▼▼▼

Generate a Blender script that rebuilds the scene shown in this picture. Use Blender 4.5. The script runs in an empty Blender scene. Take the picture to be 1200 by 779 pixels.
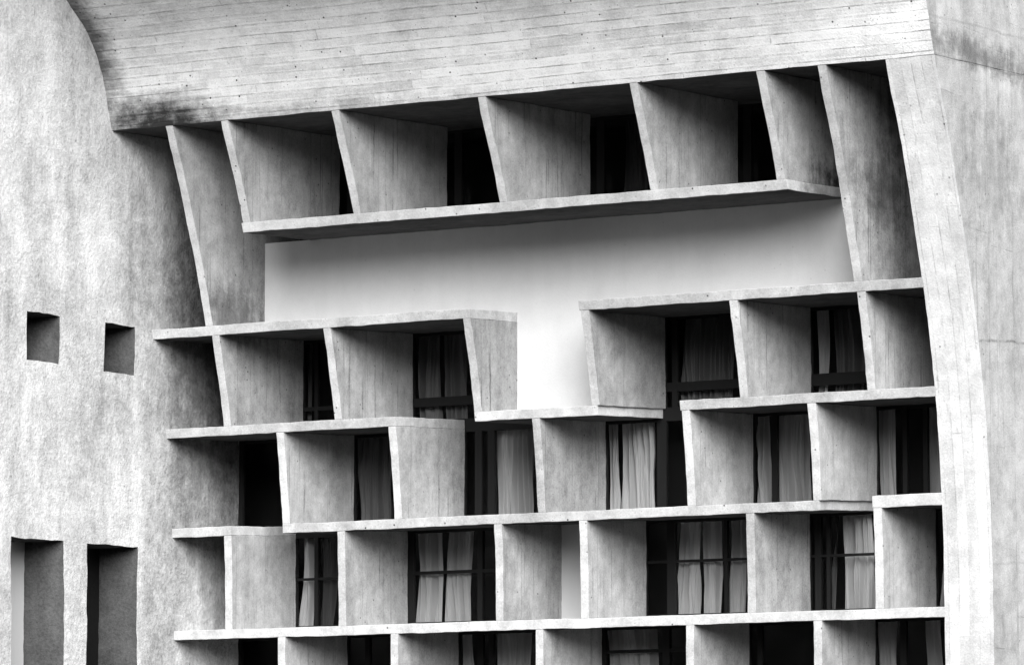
import bpy, math, random
from mathutils import Vector, noise
random.seed(7)
scene=bpy.context.scene
# ------------------------------------------------------------------ survey
FPX=5500.0; CX=600.0; CY=389.5
PIT=math.atan(655.5/FPX); TH=math.radians(28.8); TILT=0.064
CAM=Vector((0,0,1.6)); DIST=FPX/77.0
P0=Vector((0,DIST*math.cos(PIT),0))
UA=Vector((math.cos(TH),-math.sin(TH),0)); WA=Vector((math.sin(TH),math.cos(TH),0))
def ray(x,y):
    a=(x-CX)/FPX; b=-(y-CY)/FPX
    return Vector((a, math.cos(PIT)-b*math.sin(PIT), math.sin(PIT)+b*math.cos(PIT)))
O=CAM-P0
def onD(x,y,d):
    r=ray(x,y); t=(d-O.dot(WA))/r.dot(WA); p=O+r*t
    return p.dot(UA), p.z
def onU(x,y,u):
    r=ray(x,y); t=(u-O.dot(UA))/r.dot(UA); p=O+r*t
    return p.dot(WA), p.z
UR,_=onD(1108,772,0.0)
UR2,_=onD(1165,772,0.0)
UL,_=onD(204,748,0.0)
tab=[]
for (x,y) in [(1108,772),(1107,715),(1105,610),(1101,530),(1094,440),(1082,335),(1071,262),(1060,190),(1048,122),(1036,70)]:
    d,z=onU(x,y,UR); tab.append((z,-d))
dl,zl=onU(138,153,UL)
off=tab[-1][1]-(-dl)
for (x,y) in [(132,95),(123,55),(110,28),(92,0),(56,-40)]:
    d,z=onU(x,y,UL); tab.append((z-zl+tab[9][0],-d+off))
tab[0]=(tab[0][0],0.0)
def F0(z):
    if z<=tab[0][0]: return 0.0
    for i in range(len(tab)-1):
        if z<=tab[i+1][0]:
            a,b=tab[i],tab[i+1]; s=(z-a[0])/(b[0]-a[0]); return a[1]+s*(b[1]-a[1])
    a,b=tab[-2],tab[-1]; return b[1]+(z-b[0])*(b[1]-a[1])/(b[0]-a[0])
def F(z):
    return sum(F0(z+k*0.12) for k in range(-4,5))/9.0
def front(x,y):
    z=8.0
    for _ in range(25):
        u,z2=onD(x,y,-F(z)); z=0.5*z+0.5*z2
    return u,z
def lev(*pts):
    zs=[front(*p)[1] for p in pts]; return sum(zs)/len(zs)
Z0=lev((138,153),(1035,70))
Z1=lev((283,261),(915,211))
Z2=lev((188,384),(1080,327))
Z3=lev((203,502),(1098,453))
Z4=lev((325,612),(960,588))
Z5=lev((203,739),(1107,711))
Z6=Z5-(Z4-Z5)
TK=0.145; FT=0.135; B=1.88; WD=0.82
def fu(xt,yt,xb,yb):
    return 0.5*(front(xt,yt)[0]+front(xb,yb)[0])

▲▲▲

Goal
Pictures are to be left out; repeat all the remaining data exactly.

Task output
Generate a Blender script that rebuilds the scene shown in this picture. Use Blender 4.5. The script runs in an empty Blender scene. Take the picture to be 1200 by 779 pixels.
import bpy, math, random
from mathutils import Vector, noise
random.seed(7)
scene=bpy.context.scene
# ------------------------------------------------------------------ survey
FPX=5500.0; CX=600.0; CY=389.5
PIT=math.atan(655.5/FPX); TH=math.radians(28.8); TILT=0.064
CAM=Vector((0,0,1.6)); DIST=FPX/77.0
P0=Vector((0,DIST*math.cos(PIT),0))
UA=Vector((math.cos(TH),-math.sin(TH),0)); WA=Vector((math.sin(TH),math.cos(TH),0))
def ray(x,y):
    a=(x-CX)/FPX; b=-(y-CY)/FPX
    return Vector((a, math.cos(PIT)-b*math.sin(PIT), math.sin(PIT)+b*math.cos(PIT)))
O=CAM-P0
def onD(x,y,d):
    r=ray(x,y); t=(d-O.dot(WA))/r.dot(WA); p=O+r*t
    return p.dot(UA), p.z
def onU(x,y,u):
    r=ray(x,y); t=(u-O.dot(UA))/r.dot(UA); p=O+r*t
    return p.dot(WA), p.z
UR,_=onD(1108,772,0.0)
UR2,_=onD(1165,772,0.0)
UL,_=onD(204,748,0.0)
tab=[]
for (x,y) in [(1108,772),(1107,715),(1105,610),(1101,530),(1094,440),(1082,335),(1071,262),(1060,190),(1048,122),(1036,70)]:
    d,z=onU(x,y,UR); tab.append((z,-d))
dl,zl=onU(138,153,UL)
off=tab[-1][1]-(-dl)
for (x,y) in [(132,95),(123,55),(110,28),(92,0),(56,-40)]:
    d,z=onU(x,y,UL); tab.append((z-zl+tab[9][0],-d+off))
tab[0]=(tab[0][0],0.0)
def F0(z):
    if z<=tab[0][0]: return 0.0
    for i in range(len(tab)-1):
        if z<=tab[i+1][0]:
            a,b=tab[i],tab[i+1]; s=(z-a[0])/(b[0]-a[0]); return a[1]+s*(b[1]-a[1])
    a,b=tab[-2],tab[-1]; return b[1]+(z-b[0])*(b[1]-a[1])/(b[0]-a[0])
def F(z):
    return sum(F0(z+k*0.12) for k in range(-4,5))/9.0
def front(x,y):
    z=8.0
    for _ in range(25):
        u,z2=onD(x,y,-F(z)); z=0.5*z+0.5*z2
    return u,z
def lev(*pts):
    zs=[front(*p)[1] for p in pts]; return sum(zs)/len(zs)
Z0=lev((138,153),(1035,70))
Z1=lev((283,261),(915,211))
Z2=lev((188,384),(1080,327))
Z3=lev((203,502),(1098,453))
Z4=lev((325,612),(960,588))
Z5=lev((203,739),(1107,711))
Z6=Z5-(Z4-Z5)
TK=0.145; FT=0.135; B=1.88; WD=0.82
def fu(xt,yt,xb,yb):
    return 0.5*(front(xt,yt)[0]+front(xb,yb)[0])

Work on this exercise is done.